Freedom: the power to say no!

Freedom: The Power to Say No - Jean-Marie Téno
Texts & Manifestos

Freedom: the power to say no!

A call for creative independence and resistance against systems of oppression

🎬 Historical Background

This text was written in 1995 and published in the journal of the FEPACI (Pan-African Federation of Filmmakers). It follows a speech delivered at the Carthage Film Festival in October 1988, during the screening of the film *Bikutsi Water Blues* (*L'Eau de la misère*).

“With ideas like that and the film you made, you could ruin a career.” That remark from a colleague in 1988 still rings true. But today, with upheavals taking place all over the world, these themes are everywhere. My thoughts turn to freedom, which is essential to both personal and collective creativity and fulfillment.

A divided world: North and South, top and bottom

Broadly speaking, the world today is divided into two blocs: the NORTH and the SOUTH. In both the NORTH and the SOUTH, there are those at the top and those at the bottom. Those at the top are comfortably settled and, above all, do not want that to change. Some of those at the bottom are fighting so that everyone can have at least the bare minimum, so that most people can view daily life as something other than a nightmare.

When those at the bottom can no longer keep up and die like dogs, those at the top get all worked up, collect rice, notebooks, and pencils, and rally the media to show just how generous and compassionate they are.

Addressing the immediate crisis without tackling the root causes of the problems —especially when we have the means to do so and are partly to blame—is a sophisticated form of cynicism. In six months, as they bask in the sun, they’ll say, “We went there, we did what we could for them—what a tragedy, Africa!”

Economic activity and its pillars

But how do we explain to those at the bottom—who work ten or even twelve hours a day—that they can’t make a decent living from their work? We tell them about the current crisis affecting the whole world. The truth is that if the wages of those at the bottom were better, the profit margins of those at the top would shrink, and they would have to do without a second car to take their children to school; they could no longer afford the pied-à-terre in Paris (Avenue Foch) or the many villas they usually build with taxpayer money.

⚠️ The operating system

The sell-off of Africa’s economic assets is a game that has been going on for more than half a century and is now leading us to situations like those in Somalia and Liberia, which risk spreading to many other African countries. These systems of economic exploitation have always relied on three elements: violent repression, misinformation in the state media, and ruthless censorship.

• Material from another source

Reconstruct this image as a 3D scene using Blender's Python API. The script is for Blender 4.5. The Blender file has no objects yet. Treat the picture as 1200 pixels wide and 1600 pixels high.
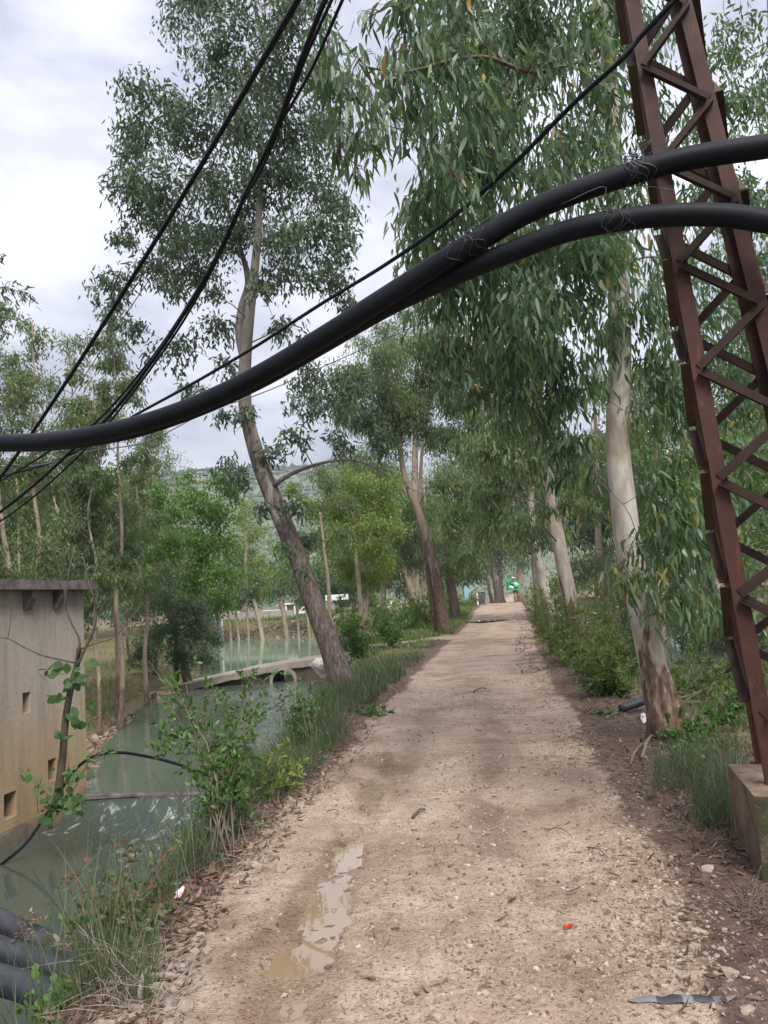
import bpy, math, random
import numpy as np
from mathutils import Vector, Matrix

random.seed(7)
rng = np.random.default_rng(11)
scene = bpy.context.scene
COL = scene.collection

# ------------------------------------------------------------------ camera
ROLL = math.radians(3.5)
PITCH = math.atan(134 * math.cos(ROLL) / 1200)
EYE = 1.6
FPX = 1200.0
_f = np.array([0, math.cos(PITCH), math.sin(PITCH)])
_u0 = np.array([0, -math.sin(PITCH), math.cos(PITCH)])
_r0 = np.array([1.0, 0, 0])
_r = math.cos(ROLL) * _r0 - math.sin(ROLL) * _u0
_u = math.cos(ROLL) * _u0 + math.sin(ROLL) * _r0
cam_data = bpy.data.cameras.new('camera')
cam = bpy.data.objects.new('camera', cam_data)
COL.objects.link(cam)
cam_data.sensor_fit = 'VERTICAL'
cam_data.sensor_height = 24
cam_data.lens = 18
cam_data.clip_start = 0.05
cam_data.clip_end = 4000
cam.matrix_world = Matrix(((_r[0], _u[0], -_f[0], 0), (_r[1], _u[1], -_f[1], 0), (_r[2], _u[2], -_f[2], EYE), (0, 0, 0, 1)))
scene.camera = cam

# ------------------------------------------------------------------ world, sun, exposure
SUN_EL, SUN_AZ = math.radians(50), math.radians(162)     # azimuth from +Y, clockwise positive
world = bpy.data.worlds.new('World')
scene.world = world
world.use_nodes = True
wn, wl = world.node_tree.nodes, world.node_tree.links
wn.clear()
w_out = wn.new('ShaderNodeOutputWorld')
w_bg = wn.new('ShaderNodeBackground')
w_bg.inputs['Strength'].default_value = 0.1
w_sky = wn.new('ShaderNodeTexSky')
w_sky.sky_type = 'NISHITA'
w_sky.sun_disc = False
w_sky.sun_elevation = SUN_EL
w_sky.sun_rotation = SUN_AZ
w_tc = wn.new('ShaderNodeTexCoord')
w_map = wn.new('ShaderNodeMapping')
w_map.inputs['Scale'].default_value = (1.0, 1.0, 2.2)
w_noise = wn.new('ShaderNodeTexNoise')
w_noise.inputs['Scale'].default_value = 2.6
w_noise.inputs['Detail'].default_value = 7
w_noise.inputs['Roughness'].default_value = 0.52
w_ramp = wn.new('ShaderNodeValToRGB')
w_ramp.color_ramp.elements[0].position = 0.40
w_ramp.color_ramp.elements[0].color = (1.08, 1.10, 1.33, 1)
w_ramp.color_ramp.elements[1].position = 0.66
w_ramp.color_ramp.elements[1].color = (2.5, 2.5, 2.72, 1)
w_sep = wn.new('ShaderNodeSeparateXYZ')
w_mr = wn.new('ShaderNodeMapRange')
w_mr.inputs[1].default_value = 0.0
w_mr.inputs[2].default_value = 1.0
w_mr.inputs[3].default_value = 0.85
w_mr.inputs[4].default_value = 2.55
w_mul = wn.new('ShaderNodeMixRGB')
w_mul.blend_type = 'MULTIPLY'
w_mul.inputs[0].default_value = 1
w_mix = wn.new('ShaderNodeMixRGB')
w_mix.inputs[0].default_value = 0.93
wl.new(w_tc.outputs['Generated'], w_map.inputs[0])
wl.new(w_map.outputs[0], w_noise.inputs['Vector'])
wl.new(w_noise.outputs[0], w_ramp.inputs[0])
wl.new(w_tc.outputs['Generated'], w_sep.inputs[0])
wl.new(w_sep.outputs[2], w_mr.inputs[0])
wl.new(w_ramp.outputs[0], w_mul.inputs[1])
wl.new(w_mr.outputs[0], w_mul.inputs[2])
wl.new(w_sky.outputs[0], w_mix.inputs[1])
wl.new(w_mul.outputs[0], w_mix.inputs[2])
wl.new(w_mix.outputs[0], w_bg.inputs['Color'])
wl.new(w_bg.outputs[0], w_out.inputs['Surface'])

sun_d = bpy.data.lights.new('sun', 'SUN')
sun_d.energy = 1.5
sun_d.angle = math.radians(30)
sun_d.color = (1.0, 0.96, 0.9)
sun = bpy.data.objects.new('sun', sun_d)
COL.objects.link(sun)
_sd = Vector((math.sin(SUN_AZ) * math.cos(SUN_EL), math.cos(SUN_AZ) * math.cos(SUN_EL), math.sin(SUN_EL)))
sun.rotation_euler = _sd.to_track_quat('Z', 'Y').to_euler()
sun.location = (0, 0, 60)

scene.view_settings.view_transform = 'Standard'
scene.view_settings.look = 'None'
scene.view_settings.gamma = 1
scene.view_settings.use_curve_mapping = False
scene.view_settings.exposure = 1.8
scene.cycles.use_denoising = True
scene.cycles.max_bounces = 7
scene.cycles.diffuse_bounces = 3
scene.cycles.glossy_bounces = 3
scene.cycles.transmission_bounces = 3
scene.cycles.transparent_max_bounces = 4
scene.cycles.caustics_reflective = False
scene.cycles.caustics_refractive = False


# ------------------------------------------------------------------ photo pixel -> place
def ray(px, py):
    return _f + _r * (px - 600) / FPX - _u * (py - 800) / FPX


def at(px, py, dist):
    """The point `dist` metres ahead (along +Y) that the photo shows at px, py."""
    d = ray(px, py)
    return np.array([0, 0, EYE]) + d * dist / d[1]


def on_z(px, py, z):
    d = ray(px, py)
    return np.array([0, 0, EYE]) + d * (z - EYE) / d[2]


# ------------------------------------------------------------------ noise
def _hash(ix, iy, seed):
    n = (ix.astype(np.int64) * 374761393 + iy.astype(np.int64) * 668265263 + seed * 1442695041) & 0xFFFFFFFF
    n = ((n ^ (n >> 13)) * 1274126177) & 0xFFFFFFFF
    return ((n ^ (n >> 16)) & 0xFFFFFF) / float(0xFFFFFF)


def vnoise(x, y, seed=0):
    x = np.asarray(x, float); y = np.asarray(y, float)
    ix = np.floor(x); iy = np.floor(y)
    fx = x - ix; fy = y - iy
    fx = fx * fx * (3 - 2 * fx); fy = fy * fy * (3 - 2 * fy)
    a = _hash(ix, iy, seed); b = _hash(ix + 1, iy, seed)
    c = _hash(ix, iy + 1, seed); d = _hash(ix + 1, iy + 1, seed)
    return a + (b - a) * fx + (c - a) * fy + (a - b - c + d) * fx * fy


def fbm(x, y, seed=0, octaves=4):
    s = 0; a = 0.5
    for k in range(octaves):
        s = s + a * vnoise(x * 2 ** k, y * 2 ** k, seed + k * 17)
        a *= 0.5
    return s


def smooth(a, b, x):
    t = np.clip((np.asarray(x, float) - a) / (b - a), 0, 1)
    return t * t * (3 - 2 * t)


# ------------------------------------------------------------------ terrain
_XL = np.array([(-60, -3.5), (-10, -1.5), (0, -1.08), (3.2, -1.05), (4.5, -.97), (5.65, -.86), (7.6, -.52), (11.9, -.13), (16.5, .47), (27, 2.0), (36, 3.5), (47, 5.1), (60, 7.0), (80, 10), (140, 20), (900, 150)])
_XR = np.array([(-60, -1.0), (-10, .6), (0, .85), (3, 1.13), (4.1, 1.38), (5.2, 1.56), (7, 1.82), (10.8, 2.38), (15, 3.0), (24, 4.4), (32.5, 5.9), (41, 7.2), (50, 8.7), (60, 10.3), (80, 13.5), (140, 23.5), (900, 154)])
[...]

The goal remains the same: to keep the African masses, by any means necessary, out of the day-to-day management of their country’s wealth. This also involves an inadequate and highly selective educational system, which leaves the majority of Africans behind without training, only to then bombard them with images from elsewhere and colorful dreams, all while insidiously instilling in them a contempt for their own image and their fellow human beings.

Even religion is used to justify and legitimize our earthly misery by promising us rivers of milk and honey in the afterlife—if we’re gullible enough to say, “Yes, boss, thank you, boss! You’re right, boss, as always!”

The Film Industry Faces a Dilemma

Our cinema is emerging in this turbulent socio-political climate. It must choose between immediate profitability—which would condemn it to participating in the systematic dumbing down of the continent—and contributing to this necessary reflection on freedom, even if it means becoming unpopular.

When faced with this dilemma, everyone comes up with the solution that suits them best, since interpretations of the situation often differ completely. These reflections and trends should enrich our cinema. But unfortunately, filmmaking is expensive, and we have entered an era of humanitarian aid—an era that spares no one, not even the film industry—while taking care to hide behind all sorts of well-crafted concepts.

The harmful elitism of committees

I’m not going to criticize the various commissions being set up in Northern countries to support African cinema, but I simply want to draw everyone’s attention to a tendency toward elitism that, in the long run, will not help the film industry take root in our countries, but will instead tend to foster an imitation of the European box office and a race for awards at various international festivals.

What could be more harmful than handing out self-promotional awards based on vague criteria? And all those little soundbites from experts, in the hallways of the grand hotels where the festivals take place, telling you which types of films are most likely to be shown on TV in the North, encouraging you to do this or that, and leaving you with the words: “Here, take my card; come see me in Paris, Brussels, London, Milan, or Montreal.”

All these people are part of the establishment, or they work for them; they’re friends with the local establishment. Some promise us the moon—it’s all the same, as we now know—while others whip us if we don’t move fast enough in that very direction.

Freedom means taking your time; it means choosing to step back, to stay put, or to move forward at your own pace.

Freedom as an act of resistance

Freedom means making documentaries or films on Video 8 or Super 8, especially when everyone else thinks it’s not worth the effort. It also means refusing to get caught up in that competitive spiral that prevents us from thinking beyond our next film.

To me, freedom is the power to say no… with a smile.